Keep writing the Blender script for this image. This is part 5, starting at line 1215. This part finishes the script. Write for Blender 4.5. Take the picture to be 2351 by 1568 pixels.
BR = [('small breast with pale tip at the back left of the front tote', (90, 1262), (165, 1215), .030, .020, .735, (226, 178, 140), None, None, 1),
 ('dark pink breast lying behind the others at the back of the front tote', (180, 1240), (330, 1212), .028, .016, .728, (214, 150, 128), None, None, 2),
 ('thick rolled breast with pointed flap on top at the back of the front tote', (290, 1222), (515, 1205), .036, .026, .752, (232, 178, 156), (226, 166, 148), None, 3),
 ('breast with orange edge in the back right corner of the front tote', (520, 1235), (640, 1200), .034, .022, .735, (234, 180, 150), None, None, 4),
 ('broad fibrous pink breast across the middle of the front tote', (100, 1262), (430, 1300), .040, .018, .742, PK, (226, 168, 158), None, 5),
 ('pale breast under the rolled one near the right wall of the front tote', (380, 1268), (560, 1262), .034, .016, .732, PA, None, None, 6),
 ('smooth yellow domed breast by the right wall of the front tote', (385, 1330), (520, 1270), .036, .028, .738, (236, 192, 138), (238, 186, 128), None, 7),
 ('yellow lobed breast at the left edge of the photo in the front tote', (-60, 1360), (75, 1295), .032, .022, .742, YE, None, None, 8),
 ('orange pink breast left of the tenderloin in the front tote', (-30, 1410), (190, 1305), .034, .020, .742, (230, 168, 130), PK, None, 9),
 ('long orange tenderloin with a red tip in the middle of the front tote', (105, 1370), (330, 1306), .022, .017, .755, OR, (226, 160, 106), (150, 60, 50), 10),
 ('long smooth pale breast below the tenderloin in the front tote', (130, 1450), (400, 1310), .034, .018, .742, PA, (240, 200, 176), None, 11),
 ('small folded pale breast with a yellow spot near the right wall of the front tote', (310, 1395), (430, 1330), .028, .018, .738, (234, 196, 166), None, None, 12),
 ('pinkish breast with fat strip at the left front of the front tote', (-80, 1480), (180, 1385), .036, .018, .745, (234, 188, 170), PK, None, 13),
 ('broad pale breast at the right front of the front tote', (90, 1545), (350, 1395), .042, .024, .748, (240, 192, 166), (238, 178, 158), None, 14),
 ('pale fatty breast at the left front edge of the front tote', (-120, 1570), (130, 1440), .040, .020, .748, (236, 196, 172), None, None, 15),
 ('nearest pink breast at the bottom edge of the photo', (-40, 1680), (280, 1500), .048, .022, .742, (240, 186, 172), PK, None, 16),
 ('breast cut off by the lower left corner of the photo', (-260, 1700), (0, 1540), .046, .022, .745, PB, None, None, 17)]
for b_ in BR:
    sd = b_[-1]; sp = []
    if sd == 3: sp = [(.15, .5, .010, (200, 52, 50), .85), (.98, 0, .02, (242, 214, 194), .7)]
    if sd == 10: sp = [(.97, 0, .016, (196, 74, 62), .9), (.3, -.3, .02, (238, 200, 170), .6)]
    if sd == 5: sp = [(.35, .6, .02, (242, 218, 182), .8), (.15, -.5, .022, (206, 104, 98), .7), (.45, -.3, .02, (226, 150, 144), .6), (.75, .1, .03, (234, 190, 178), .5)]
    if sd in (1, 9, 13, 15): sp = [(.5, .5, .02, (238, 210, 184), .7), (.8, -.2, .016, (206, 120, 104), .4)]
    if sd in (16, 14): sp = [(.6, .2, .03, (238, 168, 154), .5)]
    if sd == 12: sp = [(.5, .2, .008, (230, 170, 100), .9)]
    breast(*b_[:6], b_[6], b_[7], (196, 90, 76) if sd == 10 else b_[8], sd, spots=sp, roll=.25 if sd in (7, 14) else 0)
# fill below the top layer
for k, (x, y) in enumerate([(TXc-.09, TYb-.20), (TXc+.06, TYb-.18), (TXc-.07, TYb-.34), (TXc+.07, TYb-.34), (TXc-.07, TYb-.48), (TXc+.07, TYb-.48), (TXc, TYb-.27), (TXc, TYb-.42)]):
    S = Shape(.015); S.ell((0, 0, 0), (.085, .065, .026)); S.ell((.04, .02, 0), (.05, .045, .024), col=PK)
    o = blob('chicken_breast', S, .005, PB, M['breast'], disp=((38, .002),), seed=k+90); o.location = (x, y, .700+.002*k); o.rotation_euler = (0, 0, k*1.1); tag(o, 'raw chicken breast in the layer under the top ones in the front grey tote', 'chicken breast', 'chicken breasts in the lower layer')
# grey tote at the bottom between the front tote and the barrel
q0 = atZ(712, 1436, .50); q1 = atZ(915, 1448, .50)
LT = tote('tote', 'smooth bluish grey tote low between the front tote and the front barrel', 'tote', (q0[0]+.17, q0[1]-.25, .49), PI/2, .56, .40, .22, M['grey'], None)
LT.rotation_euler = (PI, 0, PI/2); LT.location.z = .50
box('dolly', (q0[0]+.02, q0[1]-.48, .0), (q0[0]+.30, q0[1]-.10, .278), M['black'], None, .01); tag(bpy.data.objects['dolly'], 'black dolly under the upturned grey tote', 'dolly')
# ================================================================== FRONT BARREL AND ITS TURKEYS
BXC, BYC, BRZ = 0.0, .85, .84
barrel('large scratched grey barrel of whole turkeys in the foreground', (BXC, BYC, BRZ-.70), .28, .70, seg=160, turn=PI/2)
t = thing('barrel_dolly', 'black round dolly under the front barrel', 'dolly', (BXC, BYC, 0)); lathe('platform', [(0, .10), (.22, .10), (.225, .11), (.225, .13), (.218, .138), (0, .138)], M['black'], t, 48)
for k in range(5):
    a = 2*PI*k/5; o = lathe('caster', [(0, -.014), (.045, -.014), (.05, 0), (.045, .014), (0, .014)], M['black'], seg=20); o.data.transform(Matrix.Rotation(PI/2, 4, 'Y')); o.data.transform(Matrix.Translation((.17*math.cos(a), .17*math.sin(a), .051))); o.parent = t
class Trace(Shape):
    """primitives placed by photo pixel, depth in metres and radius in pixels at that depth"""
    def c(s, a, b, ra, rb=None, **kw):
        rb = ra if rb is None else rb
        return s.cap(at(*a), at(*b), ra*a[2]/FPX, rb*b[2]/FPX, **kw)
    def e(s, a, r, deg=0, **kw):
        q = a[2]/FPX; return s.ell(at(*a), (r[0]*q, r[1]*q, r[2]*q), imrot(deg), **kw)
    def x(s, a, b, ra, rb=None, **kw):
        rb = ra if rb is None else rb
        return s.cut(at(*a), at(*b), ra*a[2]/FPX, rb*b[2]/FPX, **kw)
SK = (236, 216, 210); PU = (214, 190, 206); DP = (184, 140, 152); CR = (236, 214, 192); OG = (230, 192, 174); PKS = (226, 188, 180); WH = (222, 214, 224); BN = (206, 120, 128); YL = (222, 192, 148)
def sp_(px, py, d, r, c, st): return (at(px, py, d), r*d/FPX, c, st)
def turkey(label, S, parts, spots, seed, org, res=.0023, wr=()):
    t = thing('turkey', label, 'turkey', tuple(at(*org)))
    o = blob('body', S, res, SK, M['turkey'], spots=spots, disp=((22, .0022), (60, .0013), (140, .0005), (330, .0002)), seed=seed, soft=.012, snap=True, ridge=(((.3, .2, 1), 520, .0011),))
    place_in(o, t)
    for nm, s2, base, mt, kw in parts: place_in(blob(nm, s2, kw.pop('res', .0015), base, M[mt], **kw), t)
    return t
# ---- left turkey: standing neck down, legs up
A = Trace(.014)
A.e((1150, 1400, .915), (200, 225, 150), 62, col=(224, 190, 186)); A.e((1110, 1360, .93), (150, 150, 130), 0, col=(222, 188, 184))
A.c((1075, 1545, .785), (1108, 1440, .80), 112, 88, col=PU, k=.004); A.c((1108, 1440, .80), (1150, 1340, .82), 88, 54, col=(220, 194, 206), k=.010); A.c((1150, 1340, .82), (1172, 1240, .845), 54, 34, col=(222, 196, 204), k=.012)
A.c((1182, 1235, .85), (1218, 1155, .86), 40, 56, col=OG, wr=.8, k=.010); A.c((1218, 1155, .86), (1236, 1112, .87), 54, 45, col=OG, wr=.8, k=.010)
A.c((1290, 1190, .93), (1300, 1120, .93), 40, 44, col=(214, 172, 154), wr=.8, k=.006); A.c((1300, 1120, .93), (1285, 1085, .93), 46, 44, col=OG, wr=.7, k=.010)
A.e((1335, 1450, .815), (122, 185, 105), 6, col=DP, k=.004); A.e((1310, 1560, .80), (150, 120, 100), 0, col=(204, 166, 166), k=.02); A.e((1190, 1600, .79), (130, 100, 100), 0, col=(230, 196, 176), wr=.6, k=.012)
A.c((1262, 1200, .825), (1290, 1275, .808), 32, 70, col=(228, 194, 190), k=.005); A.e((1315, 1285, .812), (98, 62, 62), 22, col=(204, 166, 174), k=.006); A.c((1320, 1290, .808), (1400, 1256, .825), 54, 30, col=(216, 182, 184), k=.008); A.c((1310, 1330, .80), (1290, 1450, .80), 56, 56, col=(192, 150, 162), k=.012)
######
**GIVEN EXERCISE**
Only lines with the string "pixels" belong in your answer; copy each one.

**FINAL RESULT**
Keep writing the Blender script for this image. This is part 5, starting at line 1215. This part finishes the script. Write for Blender 4.5. Take the picture to be 2351 by 1568 pixels.
    """primitives placed by photo pixel, depth in metres and radius in pixels at that depth"""